* [COLLECTED DATA]:
########

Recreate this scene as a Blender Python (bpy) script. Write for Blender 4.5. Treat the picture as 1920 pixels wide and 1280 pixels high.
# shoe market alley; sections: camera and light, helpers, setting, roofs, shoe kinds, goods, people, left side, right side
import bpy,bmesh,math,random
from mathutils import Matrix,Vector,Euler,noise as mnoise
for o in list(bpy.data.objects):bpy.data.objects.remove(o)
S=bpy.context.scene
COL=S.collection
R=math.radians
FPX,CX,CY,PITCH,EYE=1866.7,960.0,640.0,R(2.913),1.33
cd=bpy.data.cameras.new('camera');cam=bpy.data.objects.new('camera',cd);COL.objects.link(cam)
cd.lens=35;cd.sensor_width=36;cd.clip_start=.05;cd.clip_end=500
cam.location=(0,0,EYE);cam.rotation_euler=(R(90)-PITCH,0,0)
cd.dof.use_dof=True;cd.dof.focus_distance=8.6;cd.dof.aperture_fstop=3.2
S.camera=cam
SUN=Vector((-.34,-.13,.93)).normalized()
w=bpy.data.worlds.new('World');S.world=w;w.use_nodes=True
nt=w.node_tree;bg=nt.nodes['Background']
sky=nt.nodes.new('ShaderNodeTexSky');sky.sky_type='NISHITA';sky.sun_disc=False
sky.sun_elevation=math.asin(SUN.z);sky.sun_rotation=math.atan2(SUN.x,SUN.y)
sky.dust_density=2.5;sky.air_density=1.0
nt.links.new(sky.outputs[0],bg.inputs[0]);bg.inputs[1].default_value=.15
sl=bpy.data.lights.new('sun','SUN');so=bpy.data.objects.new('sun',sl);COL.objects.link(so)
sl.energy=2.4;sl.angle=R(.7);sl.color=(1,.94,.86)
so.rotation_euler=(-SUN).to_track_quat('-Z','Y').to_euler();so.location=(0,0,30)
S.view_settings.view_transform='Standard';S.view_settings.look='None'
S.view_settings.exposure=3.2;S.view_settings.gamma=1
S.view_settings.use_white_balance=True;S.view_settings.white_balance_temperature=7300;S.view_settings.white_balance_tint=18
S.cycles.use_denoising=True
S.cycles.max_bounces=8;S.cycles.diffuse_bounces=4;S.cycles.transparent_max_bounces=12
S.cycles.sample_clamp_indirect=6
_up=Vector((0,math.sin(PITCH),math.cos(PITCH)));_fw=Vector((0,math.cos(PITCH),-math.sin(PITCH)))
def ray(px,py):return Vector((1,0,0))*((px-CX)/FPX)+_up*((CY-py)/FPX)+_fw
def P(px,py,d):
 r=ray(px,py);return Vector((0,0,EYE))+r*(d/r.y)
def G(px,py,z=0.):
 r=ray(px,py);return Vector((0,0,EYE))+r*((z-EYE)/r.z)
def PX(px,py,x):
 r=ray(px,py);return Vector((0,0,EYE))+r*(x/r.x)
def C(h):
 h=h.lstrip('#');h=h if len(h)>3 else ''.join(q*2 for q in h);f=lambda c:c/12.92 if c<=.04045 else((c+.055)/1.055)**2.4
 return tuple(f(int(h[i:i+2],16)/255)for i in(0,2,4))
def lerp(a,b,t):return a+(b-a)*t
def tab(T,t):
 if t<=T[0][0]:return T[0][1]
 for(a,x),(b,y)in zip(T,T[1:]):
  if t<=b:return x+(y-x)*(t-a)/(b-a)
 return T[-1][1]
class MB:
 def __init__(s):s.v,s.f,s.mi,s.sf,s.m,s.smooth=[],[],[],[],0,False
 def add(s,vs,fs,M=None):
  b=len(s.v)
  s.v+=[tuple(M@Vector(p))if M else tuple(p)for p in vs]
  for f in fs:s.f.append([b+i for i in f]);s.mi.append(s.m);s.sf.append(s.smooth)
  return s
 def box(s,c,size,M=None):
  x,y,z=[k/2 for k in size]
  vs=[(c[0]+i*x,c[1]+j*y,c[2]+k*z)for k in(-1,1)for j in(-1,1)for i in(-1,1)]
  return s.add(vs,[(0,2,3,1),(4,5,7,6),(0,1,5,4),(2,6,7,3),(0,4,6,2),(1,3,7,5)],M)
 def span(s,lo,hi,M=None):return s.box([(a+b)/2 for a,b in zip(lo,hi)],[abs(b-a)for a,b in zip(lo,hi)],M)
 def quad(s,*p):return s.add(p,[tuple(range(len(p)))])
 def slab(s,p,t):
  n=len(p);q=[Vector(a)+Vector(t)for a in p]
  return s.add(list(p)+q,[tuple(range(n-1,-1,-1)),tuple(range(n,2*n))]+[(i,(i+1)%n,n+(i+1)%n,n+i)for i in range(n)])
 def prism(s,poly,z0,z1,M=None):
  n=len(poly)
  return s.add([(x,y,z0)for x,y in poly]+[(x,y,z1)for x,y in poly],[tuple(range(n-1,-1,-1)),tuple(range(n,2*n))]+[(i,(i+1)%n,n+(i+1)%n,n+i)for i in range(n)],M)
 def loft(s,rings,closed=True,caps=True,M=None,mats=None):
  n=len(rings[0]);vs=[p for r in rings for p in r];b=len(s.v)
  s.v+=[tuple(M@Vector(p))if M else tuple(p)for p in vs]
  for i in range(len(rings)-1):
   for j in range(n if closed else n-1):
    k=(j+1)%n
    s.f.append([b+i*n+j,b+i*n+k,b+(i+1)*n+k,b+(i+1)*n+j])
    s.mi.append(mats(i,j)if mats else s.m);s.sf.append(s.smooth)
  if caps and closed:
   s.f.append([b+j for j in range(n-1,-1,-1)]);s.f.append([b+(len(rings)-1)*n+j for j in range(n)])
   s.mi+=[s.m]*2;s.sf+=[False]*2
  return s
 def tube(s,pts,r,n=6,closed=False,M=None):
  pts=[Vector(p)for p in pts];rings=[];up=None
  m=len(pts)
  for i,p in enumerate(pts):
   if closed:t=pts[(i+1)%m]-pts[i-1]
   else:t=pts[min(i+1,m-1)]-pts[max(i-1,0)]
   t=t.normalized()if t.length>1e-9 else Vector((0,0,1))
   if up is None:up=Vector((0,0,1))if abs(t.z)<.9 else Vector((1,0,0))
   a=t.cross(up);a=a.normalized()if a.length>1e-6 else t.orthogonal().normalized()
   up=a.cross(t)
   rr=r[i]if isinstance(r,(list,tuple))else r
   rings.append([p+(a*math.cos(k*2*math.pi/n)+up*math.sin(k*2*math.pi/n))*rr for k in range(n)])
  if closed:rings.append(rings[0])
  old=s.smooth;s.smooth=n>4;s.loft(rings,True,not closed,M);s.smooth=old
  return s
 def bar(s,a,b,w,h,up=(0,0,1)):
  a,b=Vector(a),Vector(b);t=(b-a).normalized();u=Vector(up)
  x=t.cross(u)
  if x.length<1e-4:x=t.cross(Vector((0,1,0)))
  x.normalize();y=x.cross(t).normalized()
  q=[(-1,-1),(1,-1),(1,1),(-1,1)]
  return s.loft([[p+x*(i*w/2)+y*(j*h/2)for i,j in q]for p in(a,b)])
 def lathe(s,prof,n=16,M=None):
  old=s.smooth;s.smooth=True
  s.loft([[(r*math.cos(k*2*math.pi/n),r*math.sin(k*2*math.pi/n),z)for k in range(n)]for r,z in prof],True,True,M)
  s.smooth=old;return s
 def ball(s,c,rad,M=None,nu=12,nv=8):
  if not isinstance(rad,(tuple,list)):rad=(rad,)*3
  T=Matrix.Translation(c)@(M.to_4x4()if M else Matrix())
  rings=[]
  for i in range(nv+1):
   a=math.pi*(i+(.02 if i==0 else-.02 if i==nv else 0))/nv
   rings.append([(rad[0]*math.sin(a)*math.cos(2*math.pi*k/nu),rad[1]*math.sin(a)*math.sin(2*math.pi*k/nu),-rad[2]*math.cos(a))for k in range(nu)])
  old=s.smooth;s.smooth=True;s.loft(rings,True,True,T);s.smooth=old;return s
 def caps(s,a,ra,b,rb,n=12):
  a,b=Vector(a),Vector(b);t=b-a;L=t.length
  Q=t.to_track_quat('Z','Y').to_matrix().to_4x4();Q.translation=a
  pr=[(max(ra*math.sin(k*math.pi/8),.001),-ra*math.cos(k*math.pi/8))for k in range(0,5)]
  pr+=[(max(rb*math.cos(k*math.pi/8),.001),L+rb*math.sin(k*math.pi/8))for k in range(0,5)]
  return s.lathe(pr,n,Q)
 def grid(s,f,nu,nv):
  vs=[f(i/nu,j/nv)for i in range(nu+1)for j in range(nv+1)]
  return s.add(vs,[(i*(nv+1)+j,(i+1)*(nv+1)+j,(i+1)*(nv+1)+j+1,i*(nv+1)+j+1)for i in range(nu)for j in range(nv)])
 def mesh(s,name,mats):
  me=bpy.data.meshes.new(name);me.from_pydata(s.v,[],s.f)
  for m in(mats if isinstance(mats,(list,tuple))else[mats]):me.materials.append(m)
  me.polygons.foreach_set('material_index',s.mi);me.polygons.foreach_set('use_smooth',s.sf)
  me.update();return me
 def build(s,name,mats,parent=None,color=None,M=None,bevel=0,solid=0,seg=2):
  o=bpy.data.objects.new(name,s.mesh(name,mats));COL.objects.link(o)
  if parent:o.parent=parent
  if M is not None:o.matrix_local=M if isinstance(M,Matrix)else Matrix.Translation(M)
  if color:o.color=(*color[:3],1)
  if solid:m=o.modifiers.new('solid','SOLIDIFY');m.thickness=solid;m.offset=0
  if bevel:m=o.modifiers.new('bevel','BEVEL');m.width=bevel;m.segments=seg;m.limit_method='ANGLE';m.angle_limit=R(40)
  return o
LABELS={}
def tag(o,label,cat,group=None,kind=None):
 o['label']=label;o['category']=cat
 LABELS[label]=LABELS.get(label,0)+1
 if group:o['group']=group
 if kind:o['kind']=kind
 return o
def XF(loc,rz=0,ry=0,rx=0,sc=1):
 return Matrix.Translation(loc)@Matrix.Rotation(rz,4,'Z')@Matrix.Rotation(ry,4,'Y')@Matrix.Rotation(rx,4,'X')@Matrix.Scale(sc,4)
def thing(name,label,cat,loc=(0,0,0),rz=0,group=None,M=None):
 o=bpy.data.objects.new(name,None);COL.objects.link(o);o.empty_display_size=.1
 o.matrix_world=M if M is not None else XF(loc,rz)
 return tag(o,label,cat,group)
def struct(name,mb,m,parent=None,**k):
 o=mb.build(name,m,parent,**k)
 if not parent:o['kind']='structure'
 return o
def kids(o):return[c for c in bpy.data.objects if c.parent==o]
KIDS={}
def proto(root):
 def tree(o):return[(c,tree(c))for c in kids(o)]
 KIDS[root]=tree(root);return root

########

* [EXERCISE OBJECTIVE]:
Look through the listing and extract every line with "scene" in it.

* [EXERCISE SOLUTION]:
Recreate this scene as a Blender Python (bpy) script. Write for Blender 4.5. Treat the picture as 1920 pixels wide and 1280 pixels high.
S=bpy.context.scene